* [The request]: Draw out every line with the word "were" from the listing below.

[Records]
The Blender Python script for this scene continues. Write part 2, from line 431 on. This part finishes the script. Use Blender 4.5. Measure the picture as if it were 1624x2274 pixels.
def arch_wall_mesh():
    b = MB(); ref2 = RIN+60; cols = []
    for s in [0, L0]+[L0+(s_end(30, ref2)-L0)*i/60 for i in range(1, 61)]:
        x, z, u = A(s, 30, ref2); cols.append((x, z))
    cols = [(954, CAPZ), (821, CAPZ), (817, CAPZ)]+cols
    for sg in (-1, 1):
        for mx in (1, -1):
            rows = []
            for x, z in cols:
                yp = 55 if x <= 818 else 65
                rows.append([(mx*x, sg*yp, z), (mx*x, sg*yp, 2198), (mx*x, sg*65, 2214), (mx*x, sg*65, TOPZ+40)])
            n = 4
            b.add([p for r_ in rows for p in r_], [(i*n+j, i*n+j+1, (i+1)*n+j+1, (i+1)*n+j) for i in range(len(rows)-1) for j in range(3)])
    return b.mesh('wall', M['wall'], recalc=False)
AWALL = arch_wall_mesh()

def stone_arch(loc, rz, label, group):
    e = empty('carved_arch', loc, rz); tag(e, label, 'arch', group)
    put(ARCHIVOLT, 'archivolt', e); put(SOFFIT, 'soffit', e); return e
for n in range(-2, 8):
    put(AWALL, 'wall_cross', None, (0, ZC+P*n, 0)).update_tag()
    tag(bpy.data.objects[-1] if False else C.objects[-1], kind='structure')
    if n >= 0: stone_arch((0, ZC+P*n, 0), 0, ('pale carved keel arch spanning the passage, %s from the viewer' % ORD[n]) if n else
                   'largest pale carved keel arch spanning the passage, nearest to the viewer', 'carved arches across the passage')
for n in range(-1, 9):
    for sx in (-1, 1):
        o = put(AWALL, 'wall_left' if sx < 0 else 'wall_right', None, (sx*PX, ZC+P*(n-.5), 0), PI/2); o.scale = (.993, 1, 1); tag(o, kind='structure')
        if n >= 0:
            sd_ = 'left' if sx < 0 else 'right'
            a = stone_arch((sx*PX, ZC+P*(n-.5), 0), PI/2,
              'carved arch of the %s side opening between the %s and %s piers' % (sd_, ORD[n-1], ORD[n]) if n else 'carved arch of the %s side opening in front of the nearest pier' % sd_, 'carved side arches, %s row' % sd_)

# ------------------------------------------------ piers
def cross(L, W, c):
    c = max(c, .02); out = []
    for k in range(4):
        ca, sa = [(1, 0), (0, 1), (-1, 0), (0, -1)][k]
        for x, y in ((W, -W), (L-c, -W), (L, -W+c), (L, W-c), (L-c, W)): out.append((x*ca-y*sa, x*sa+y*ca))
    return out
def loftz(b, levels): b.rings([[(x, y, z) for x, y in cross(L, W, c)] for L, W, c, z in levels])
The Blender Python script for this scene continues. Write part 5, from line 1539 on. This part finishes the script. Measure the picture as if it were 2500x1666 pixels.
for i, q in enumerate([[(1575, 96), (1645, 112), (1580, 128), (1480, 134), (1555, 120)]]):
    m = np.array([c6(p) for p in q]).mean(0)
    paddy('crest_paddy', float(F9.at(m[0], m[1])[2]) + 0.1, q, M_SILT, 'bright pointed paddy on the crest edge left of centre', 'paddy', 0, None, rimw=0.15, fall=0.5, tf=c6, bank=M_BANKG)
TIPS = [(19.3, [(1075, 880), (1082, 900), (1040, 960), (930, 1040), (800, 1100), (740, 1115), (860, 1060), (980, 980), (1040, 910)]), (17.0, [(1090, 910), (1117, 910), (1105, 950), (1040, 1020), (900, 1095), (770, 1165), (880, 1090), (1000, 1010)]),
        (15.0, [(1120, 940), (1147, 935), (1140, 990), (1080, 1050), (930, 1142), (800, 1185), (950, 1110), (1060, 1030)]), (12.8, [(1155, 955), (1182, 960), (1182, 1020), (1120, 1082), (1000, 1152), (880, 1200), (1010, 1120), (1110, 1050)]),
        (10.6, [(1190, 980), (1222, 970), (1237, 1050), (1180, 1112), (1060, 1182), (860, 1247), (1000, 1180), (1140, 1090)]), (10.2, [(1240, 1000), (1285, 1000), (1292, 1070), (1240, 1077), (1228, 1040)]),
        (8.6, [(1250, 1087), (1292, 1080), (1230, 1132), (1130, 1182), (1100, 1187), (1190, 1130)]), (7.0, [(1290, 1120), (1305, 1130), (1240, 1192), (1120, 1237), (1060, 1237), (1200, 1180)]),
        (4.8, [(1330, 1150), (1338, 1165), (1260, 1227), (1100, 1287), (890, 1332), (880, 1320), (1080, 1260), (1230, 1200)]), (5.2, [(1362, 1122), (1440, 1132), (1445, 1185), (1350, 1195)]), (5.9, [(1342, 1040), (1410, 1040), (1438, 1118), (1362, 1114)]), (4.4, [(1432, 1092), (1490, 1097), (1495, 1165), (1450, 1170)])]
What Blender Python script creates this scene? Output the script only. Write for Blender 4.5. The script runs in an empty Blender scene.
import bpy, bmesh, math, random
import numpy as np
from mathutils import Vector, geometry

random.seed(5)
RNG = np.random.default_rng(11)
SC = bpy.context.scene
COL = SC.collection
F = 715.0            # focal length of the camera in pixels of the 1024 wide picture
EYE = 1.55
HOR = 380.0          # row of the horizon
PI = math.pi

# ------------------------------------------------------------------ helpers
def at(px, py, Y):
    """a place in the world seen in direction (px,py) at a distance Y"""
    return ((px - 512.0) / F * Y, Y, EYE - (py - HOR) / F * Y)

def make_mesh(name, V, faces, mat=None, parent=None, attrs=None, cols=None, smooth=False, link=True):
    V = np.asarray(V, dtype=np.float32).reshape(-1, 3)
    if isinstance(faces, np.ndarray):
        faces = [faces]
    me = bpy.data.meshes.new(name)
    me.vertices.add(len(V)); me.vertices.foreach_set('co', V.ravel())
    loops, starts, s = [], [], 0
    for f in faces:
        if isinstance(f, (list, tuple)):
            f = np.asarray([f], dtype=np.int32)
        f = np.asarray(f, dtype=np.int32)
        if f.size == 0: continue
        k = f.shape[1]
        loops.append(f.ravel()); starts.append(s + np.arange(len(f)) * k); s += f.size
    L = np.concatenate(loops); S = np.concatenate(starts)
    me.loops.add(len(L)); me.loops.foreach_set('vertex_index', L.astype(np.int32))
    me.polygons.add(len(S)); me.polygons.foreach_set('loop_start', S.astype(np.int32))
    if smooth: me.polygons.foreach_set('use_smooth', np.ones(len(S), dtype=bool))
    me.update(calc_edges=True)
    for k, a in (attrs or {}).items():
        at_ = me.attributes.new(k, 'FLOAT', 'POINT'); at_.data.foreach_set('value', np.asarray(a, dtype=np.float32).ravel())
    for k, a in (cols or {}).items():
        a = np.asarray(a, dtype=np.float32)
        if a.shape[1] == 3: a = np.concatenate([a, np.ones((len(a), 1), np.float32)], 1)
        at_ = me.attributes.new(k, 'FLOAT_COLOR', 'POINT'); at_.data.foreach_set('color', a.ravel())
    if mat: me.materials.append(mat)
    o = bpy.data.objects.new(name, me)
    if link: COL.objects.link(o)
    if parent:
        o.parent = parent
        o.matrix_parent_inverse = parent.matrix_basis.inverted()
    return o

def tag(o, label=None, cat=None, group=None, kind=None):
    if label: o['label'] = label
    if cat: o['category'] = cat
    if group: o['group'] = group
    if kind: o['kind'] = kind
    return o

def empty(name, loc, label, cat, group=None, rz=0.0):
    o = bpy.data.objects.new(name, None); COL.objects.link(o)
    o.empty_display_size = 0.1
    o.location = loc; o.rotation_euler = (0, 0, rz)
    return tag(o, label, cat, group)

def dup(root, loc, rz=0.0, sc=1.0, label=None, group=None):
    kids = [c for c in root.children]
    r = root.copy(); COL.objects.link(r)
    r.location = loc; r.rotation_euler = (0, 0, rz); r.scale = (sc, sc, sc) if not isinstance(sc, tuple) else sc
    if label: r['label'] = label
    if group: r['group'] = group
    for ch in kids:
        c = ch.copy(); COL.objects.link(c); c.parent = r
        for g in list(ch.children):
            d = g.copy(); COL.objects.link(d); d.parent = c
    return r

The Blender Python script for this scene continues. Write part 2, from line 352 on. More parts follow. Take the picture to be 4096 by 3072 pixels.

* [Written answer]:
The Blender Python script for this scene continues. Write part 2, from line 431 on. This part finishes the script. Use Blender 4.5. Measure the picture as if it were 1624x2274 pixels.
The Blender Python script for this scene continues. Write part 5, from line 1539 on. This part finishes the script. Measure the picture as if it were 2500x1666 pixels.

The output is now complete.